I did that anyway – 60 seconds later, I was in the sinbin for a stamp on Norm Maxwell. I remember sitting on the sideline and the picture I had in my head was of Eddie sitting up in the coaches’ box behind me with steam coming out of his ears. I really don’t help myself sometimes.

I was very low after the game. We had been 19-8 down when I got binned and we were 40-8 down by the time I came back on. We got on the team bus to head for the function and Eddie still hadn’t spoken to me. I was waiting on the dressing down that I knew was coming. As soon as I got off the bus, he pulled me aside and tore into me. There was a fair bit of finger-wagging, all of it deserved I suppose.

Lifted my spirits

Two things happened afterwards that made it harder for me to get my head around him. After the function, we all went to a nightclub and I was still feeling down in the dumps after what I’d done. I was sitting in the corner nursing a beer in the fairly small hours and Eddie came over and said, “Look, cheer up. It’s not the end of the world.” I was sitting there thinking that my Ireland career was over but he lifted my spirits with just a few words. That meant the world to me.

But then, a couple of months later, we had to play World Cup qualifiers against Romania and Georgia. The week before the Romania game, I was called up to his room. I had trained pretty well and I figured I was going to get a bit of a pep-talk about the future and about what he wanted from me in these qualifiers. Instead, I got another rollicking for what had happened against New Zealand and then he told me that as a disciplinary action, I was being omitted from the squad to play Romania. I accepted the punishment but I still went away not sure where I stood with him. What happened to it not being the end of the world?

From that point on, we sort of kept our distance from each other. Niall O’Donovan kept the peace between us – every once in a while he’d come to me and go, “Look, you’re driving Eddie mad – will you stick to the gameplan and don’t be going off on your own?”

But there was still a bit of nervous tension there between me and him. As I say, I didn’t understand why he wanted it that way. But I still respected him as a coach.

Funny enough, as the years went by and as I lost my place in the team to Simon Easterby, Eddie and I started getting along far better. We actually had a good chat after the 2003 World Cup that cleared the air between us. When Simon came in and started performing consistently, he was always ahead of me in the pecking order and I knew exactly why – Eddie loved consistency because it allowed him to plan without having to worry.

Frustrating

I was dying to get back into the team and yet Eddie and I were getting on really well and had no issues. By then, I think he saw me as a good guy to have around the squad and a good weapon to have off the bench or to fill in if there was an injury in the backrow. That was a period where there was great success under him and it was harder to get out of the Irish team than to get into it. It ended badly with the World Cup in 2007 but even though that tournament was frustrating for me, I didn’t hold it against him.

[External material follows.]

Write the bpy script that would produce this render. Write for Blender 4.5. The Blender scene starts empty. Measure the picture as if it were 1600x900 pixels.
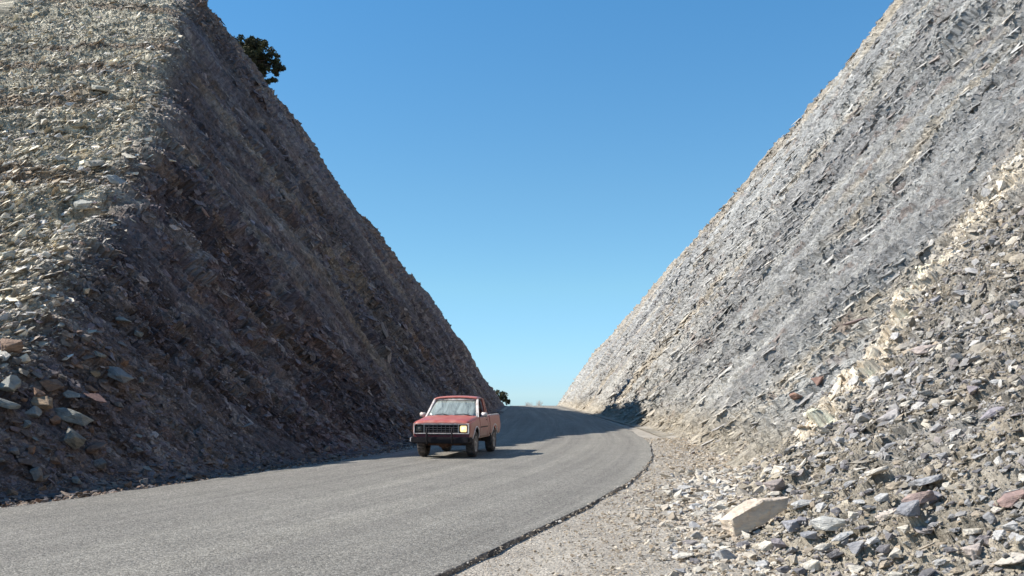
import bpy, bmesh, math, random
import numpy as np
from mathutils import Vector, Matrix, Euler

random.seed(7)
rng = np.random.default_rng(7)
R = math.radians
scene = bpy.context.scene

# ------------------------------------------------------------------ camera, sky, sun
CAMH = 1.70
cam_d = bpy.data.cameras.new('camera')
cam = bpy.data.objects.new('camera', cam_d)
scene.collection.objects.link(cam)
cam.location = (0, 0, CAMH)
cam.rotation_euler = (R(90), 0, 0)
cam_d.sensor_width = 36
cam_d.lens = 35.0
cam_d.shift_y = 0.105
cam_d.clip_end = 12000
cam_d.clip_start = 0.1
scene.camera = cam
F = 1600 * 35.0 / 36.0
HOR = 618.0

SUN_EL, SUN_AZ = R(42), R(-91)          # azimuth clockwise from +Y
sun_dir = Vector((math.cos(SUN_EL) * math.sin(SUN_AZ), math.cos(SUN_EL) * math.cos(SUN_AZ), math.sin(SUN_EL)))
world = bpy.data.worlds.new('World')
scene.world = world
world.use_nodes = True
wn = world.node_tree.nodes
wl = world.node_tree.links
bg = wn['Background']
sky = wn.new('ShaderNodeTexSky')
sky.sky_type = 'NISHITA'
sky.sun_disc = False
sky.sun_elevation = SUN_EL
sky.sun_rotation = SUN_AZ % (2 * math.pi)
sky.altitude = 1500
sky.air_density = 1.0
sky.dust_density = 0.0
sky.ozone_density = 2.5
tcw = wn.new('ShaderNodeTexCoord'); sepw = wn.new('ShaderNodeSeparateXYZ'); rw = wn.new('ShaderNodeValToRGB'); mw = wn.new('ShaderNodeMix')
wl.new(tcw.outputs['Generated'], sepw.inputs[0]); wl.new(sepw.outputs['Z'], rw.inputs[0])
for i_, (p_, c_w) in enumerate([(0.01, (0.35, 0.53, 0.78)), (0.107, (0.47, 0.665, 0.70)), (0.20, (0.47, 0.71, 0.745)), (0.37, (0.41, 0.78, 0.885)), (0.8, (0.55, 0.82, 0.87))]):
    e_ = rw.color_ramp.elements[i_] if i_ < 2 else rw.color_ramp.elements.new(p_)
    e_.position = p_; e_.color = (*c_w, 1)
mw.data_type = 'RGBA'; mw.blend_type = 'MULTIPLY'; mw.inputs['Factor'].default_value = 1.0
wl.new(sky.outputs[0], mw.inputs['A']); wl.new(rw.outputs[0], mw.inputs['B'])
wl.new(mw.outputs['Result'], bg.inputs[0])      # the deep polarised blue of this dry clear sky
bg.inputs[1].default_value = 0.13

sl = bpy.data.lights.new('sun', 'SUN')
sl.energy = 4.6
sl.angle = R(0.5)
sl.color = (1.0, 0.955, 0.88)
so = bpy.data.objects.new('sun', sl)
scene.collection.objects.link(so)
so.location = (-60, 20, 80)
so.rotation_euler = sun_dir.to_track_quat('Z', 'Y').to_euler()

scene.view_settings.view_transform = 'Standard'
scene.view_settings.look = 'None'
scene.view_settings.exposure = 0.7
scene.view_settings.gamma = 1
scene.view_settings.use_curve_mapping = False
scene.cycles.max_bounces = 6
scene.cycles.diffuse_bounces = 3

# ------------------------------------------------------------------ tagging helpers
def tag(o, label=None, cat=None, group=None, kind=None):
    if label: o['label'] = label
    if cat: o['category'] = cat
    if group: o['group'] = group
    if kind: o['kind'] = kind
    return o

def link(o, parent=None):
    scene.collection.objects.link(o)
    if parent: o.parent = parent
    return o

def empty(name, loc=(0, 0, 0), rz=0):
    o = bpy.data.objects.new(name, None)
    o.location = loc
    o.rotation_euler = (0, 0, rz)
    o.empty_display_size = 0.3
    return link(o)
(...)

With the review that came after that World Cup, I think Eddie knew he had to change his approach. He couldn’t go on keeping his distance from people. He’s a very intelligent man and when I’ve met him since he left the Ireland job the following spring, I’ve noticed a change in him. He much more relaxed these days.

You wouldn’t call him cuddly but he’s definitely easier in himself. I met him during the World Cup in New Zealand when he was over the United States team and I could see that he was more in tune with what his players needed. And obviously, his rugby knowledge is still top-notch.

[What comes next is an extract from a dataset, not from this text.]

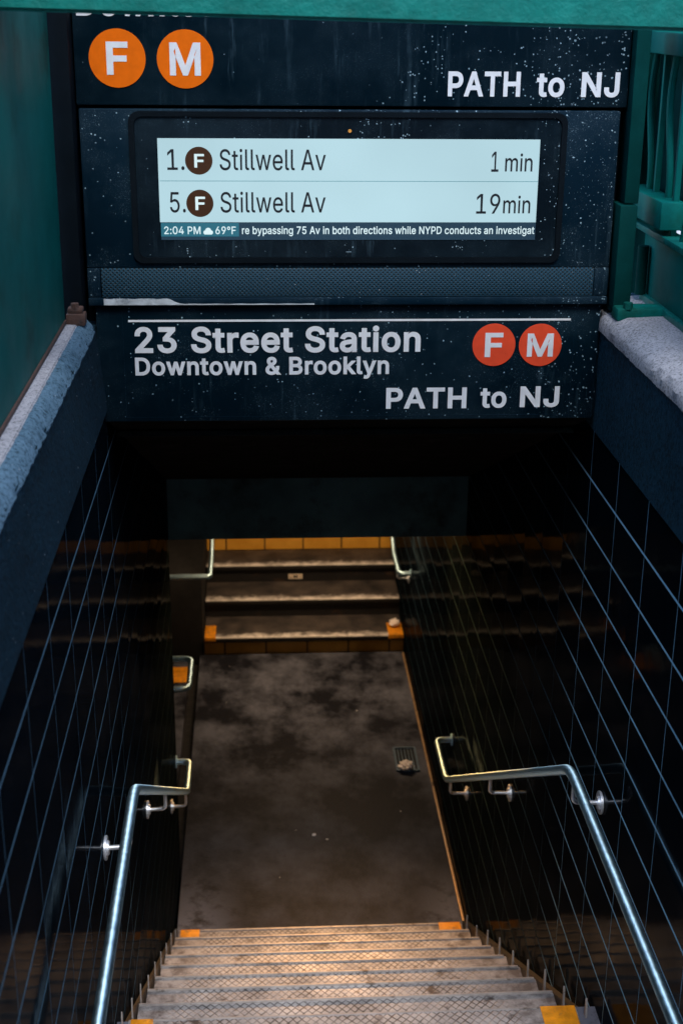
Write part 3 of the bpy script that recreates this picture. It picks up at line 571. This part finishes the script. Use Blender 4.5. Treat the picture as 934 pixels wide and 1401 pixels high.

So why wouldn’t Connacht try to get him involved? It will be a terrible shame if someone with his credentials is lost to the game. Maybe there’s something going on in the background that hasn’t been made public – maybe the IRFU themselves aren’t keen to bring him back for whatever reason.

But there’s no doubt in my mind that he’s a better fit for Connacht than somebody like Pat Lam, who looks like he’s going to be the one.

As I’ve said before, I have no problem with our provincial coaches not being Irish, just as long whoever comes in is clearly the best man for the job. I don’t think that’s the situation in this case.